Shelter is warning that the government’s failure to abolish Section 21 evictions will backfire and that “renters will remember who stood with them” at the General Election.
The campaigning charity claims that latest figures show 26,311 households in England have been removed from their homes by court bailiffs as a result of Section 21 since the government first promised to scrap them back in 2019.
The figures on repossession and evictions released by the Ministry of Justice also show 9,457 households were kicked out of their homes by bailiffs in the past year, up by 49 per cent from 6,399 households in 2022.
A further 30,230 landlords in England started Section 21 eviction court proceedings in 2023 – a 28 per cent rise in one year.
The charity claims that Section 21 evictions are a major contributing factor to rising homelessness because they allow the eviction of tenants with just two months’ notice without having to give them a reason. It says most renters move out before the end of this notice period to avoid the eviction claim going to court, so the repossession statistics apparently only show part of a much bigger problem.
Shelter’s research shows that it took a third of tenants longer than two months to find a new home the last time they moved, “leaving many to face the terrifying threat of homelessness once a no-fault eviction notice lands on their doormat.”
The government first promised to scrap S21 in its 2019 manifesto. In May 2023 it committed to the policy by publishing the Renters Reform Bill.
Since then, the government has said the ban will only be introduced after unspecified court reforms take place.
Polly Neate, chief executive of Shelter, says: “It’s utterly shameful that the government is bowing to vested interests while renters are marched out of their homes in their thousands. How much longer are renters expected to live with the threat of unjust no-fault evictions hanging over them?

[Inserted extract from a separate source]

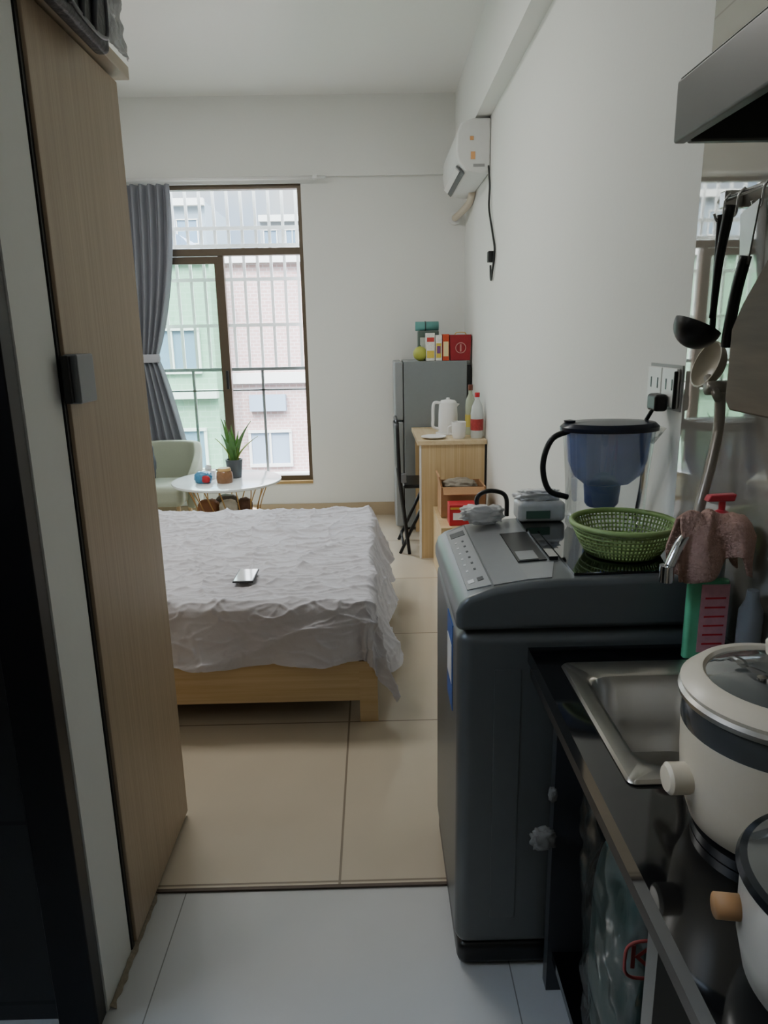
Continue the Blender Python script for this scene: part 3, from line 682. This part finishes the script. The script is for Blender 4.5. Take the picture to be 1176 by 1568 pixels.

“When plans for the Renters Reform Bill were first drawn up, they promised renters an escape from an insecure and unjust system that left them in constant fear of losing their homes. But, without serious amends, this Bill won’t be worth the paper it’s written on. 
“There’s still time and opportunity to deliver a Bill that makes renting safer, fairer and more secure, but the government must grasp the nettle and oppose attempts to water down the Bill from inside its own ranks. When they head for the ballot box, England’s 11 million renters will remember who stood with them.”